___ Data lines ___
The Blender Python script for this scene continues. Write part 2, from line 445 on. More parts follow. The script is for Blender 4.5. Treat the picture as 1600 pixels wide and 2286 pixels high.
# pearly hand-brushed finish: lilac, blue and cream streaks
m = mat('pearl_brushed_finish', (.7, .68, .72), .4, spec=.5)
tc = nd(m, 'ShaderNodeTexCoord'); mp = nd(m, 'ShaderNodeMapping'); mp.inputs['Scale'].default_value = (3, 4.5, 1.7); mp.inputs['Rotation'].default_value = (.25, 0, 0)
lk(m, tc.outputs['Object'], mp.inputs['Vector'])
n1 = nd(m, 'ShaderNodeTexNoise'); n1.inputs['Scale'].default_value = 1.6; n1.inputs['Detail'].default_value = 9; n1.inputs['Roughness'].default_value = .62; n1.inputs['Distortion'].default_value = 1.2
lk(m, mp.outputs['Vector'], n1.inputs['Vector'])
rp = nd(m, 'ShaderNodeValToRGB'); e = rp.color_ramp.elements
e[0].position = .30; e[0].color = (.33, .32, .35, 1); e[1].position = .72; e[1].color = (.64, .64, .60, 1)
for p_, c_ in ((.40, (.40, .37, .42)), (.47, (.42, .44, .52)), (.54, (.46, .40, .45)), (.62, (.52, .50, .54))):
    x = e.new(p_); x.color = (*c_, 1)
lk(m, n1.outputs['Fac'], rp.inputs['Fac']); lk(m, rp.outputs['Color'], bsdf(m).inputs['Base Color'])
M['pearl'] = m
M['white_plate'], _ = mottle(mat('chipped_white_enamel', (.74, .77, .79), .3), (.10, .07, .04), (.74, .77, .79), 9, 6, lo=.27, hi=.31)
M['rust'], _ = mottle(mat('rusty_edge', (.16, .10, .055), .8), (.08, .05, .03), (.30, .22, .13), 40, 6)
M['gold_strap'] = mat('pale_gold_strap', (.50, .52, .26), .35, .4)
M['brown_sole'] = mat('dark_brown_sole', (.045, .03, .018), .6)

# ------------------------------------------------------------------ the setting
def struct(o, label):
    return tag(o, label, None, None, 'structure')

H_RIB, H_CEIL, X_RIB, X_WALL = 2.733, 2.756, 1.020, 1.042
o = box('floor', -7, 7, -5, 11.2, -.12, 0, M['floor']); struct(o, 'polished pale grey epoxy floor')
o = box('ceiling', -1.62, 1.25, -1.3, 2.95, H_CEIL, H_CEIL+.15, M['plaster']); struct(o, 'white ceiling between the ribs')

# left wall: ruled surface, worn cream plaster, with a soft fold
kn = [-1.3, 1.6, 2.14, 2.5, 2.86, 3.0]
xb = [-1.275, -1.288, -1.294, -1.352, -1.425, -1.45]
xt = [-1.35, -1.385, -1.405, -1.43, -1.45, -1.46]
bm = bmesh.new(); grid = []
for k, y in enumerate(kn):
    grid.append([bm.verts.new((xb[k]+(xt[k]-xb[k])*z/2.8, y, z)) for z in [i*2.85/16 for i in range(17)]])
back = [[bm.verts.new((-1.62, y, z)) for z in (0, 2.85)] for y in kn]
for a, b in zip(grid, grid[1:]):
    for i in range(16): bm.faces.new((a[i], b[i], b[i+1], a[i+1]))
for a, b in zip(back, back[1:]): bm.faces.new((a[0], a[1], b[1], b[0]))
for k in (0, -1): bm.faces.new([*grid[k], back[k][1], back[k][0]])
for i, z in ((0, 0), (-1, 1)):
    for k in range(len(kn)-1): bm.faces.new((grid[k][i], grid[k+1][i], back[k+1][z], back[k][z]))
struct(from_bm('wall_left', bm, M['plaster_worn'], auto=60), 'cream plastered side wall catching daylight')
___
## The request:
Repeat back the data above, exact to the last character.

## Written reply:
The Blender Python script for this scene continues. Write part 2, from line 445 on. More parts follow. The script is for Blender 4.5. Treat the picture as 1600 pixels wide and 2286 pixels high.
# pearly hand-brushed finish: lilac, blue and cream streaks
m = mat('pearl_brushed_finish', (.7, .68, .72), .4, spec=.5)
tc = nd(m, 'ShaderNodeTexCoord'); mp = nd(m, 'ShaderNodeMapping'); mp.inputs['Scale'].default_value = (3, 4.5, 1.7); mp.inputs['Rotation'].default_value = (.25, 0, 0)
lk(m, tc.outputs['Object'], mp.inputs['Vector'])
n1 = nd(m, 'ShaderNodeTexNoise'); n1.inputs['Scale'].default_value = 1.6; n1.inputs['Detail'].default_value = 9; n1.inputs['Roughness'].default_value = .62; n1.inputs['Distortion'].default_value = 1.2
lk(m, mp.outputs['Vector'], n1.inputs['Vector'])
rp = nd(m, 'ShaderNodeValToRGB'); e = rp.color_ramp.elements
e[0].position = .30; e[0].color = (.33, .32, .35, 1); e[1].position = .72; e[1].color = (.64, .64, .60, 1)
for p_, c_ in ((.40, (.40, .37, .42)), (.47, (.42, .44, .52)), (.54, (.46, .40, .45)), (.62, (.52, .50, .54))):
    x = e.new(p_); x.color = (*c_, 1)
lk(m, n1.outputs['Fac'], rp.inputs['Fac']); lk(m, rp.outputs['Color'], bsdf(m).inputs['Base Color'])
M['pearl'] = m
M['white_plate'], _ = mottle(mat('chipped_white_enamel', (.74, .77, .79), .3), (.10, .07, .04), (.74, .77, .79), 9, 6, lo=.27, hi=.31)
M['rust'], _ = mottle(mat('rusty_edge', (.16, .10, .055), .8), (.08, .05, .03), (.30, .22, .13), 40, 6)
M['gold_strap'] = mat('pale_gold_strap', (.50, .52, .26), .35, .4)
M['brown_sole'] = mat('dark_brown_sole', (.045, .03, .018), .6)

# ------------------------------------------------------------------ the setting
def struct(o, label):
    return tag(o, label, None, None, 'structure')

H_RIB, H_CEIL, X_RIB, X_WALL = 2.733, 2.756, 1.020, 1.042
o = box('floor', -7, 7, -5, 11.2, -.12, 0, M['floor']); struct(o, 'polished pale grey epoxy floor')
o = box('ceiling', -1.62, 1.25, -1.3, 2.95, H_CEIL, H_CEIL+.15, M['plaster']); struct(o, 'white ceiling between the ribs')

# left wall: ruled surface, worn cream plaster, with a soft fold
kn = [-1.3, 1.6, 2.14, 2.5, 2.86, 3.0]
xb = [-1.275, -1.288, -1.294, -1.352, -1.425, -1.45]
xt = [-1.35, -1.385, -1.405, -1.43, -1.45, -1.46]
bm = bmesh.new(); grid = []
for k, y in enumerate(kn):
    grid.append([bm.verts.new((xb[k]+(xt[k]-xb[k])*z/2.8, y, z)) for z in [i*2.85/16 for i in range(17)]])
back = [[bm.verts.new((-1.62, y, z)) for z in (0, 2.85)] for y in kn]
for a, b in zip(grid, grid[1:]):
    for i in range(16): bm.faces.new((a[i], b[i], b[i+1], a[i+1]))
for a, b in zip(back, back[1:]): bm.faces.new((a[0], a[1], b[1], b[0]))
for k in (0, -1): bm.faces.new([*grid[k], back[k][1], back[k][0]])
for i, z in ((0, 0), (-1, 1)):
    for k in range(len(kn)-1): bm.faces.new((grid[k][i], grid[k+1][i], back[k+1][z], back[k][z]))
struct(from_bm('wall_left', bm, M['plaster_worn'], auto=60), 'cream plastered side wall catching daylight')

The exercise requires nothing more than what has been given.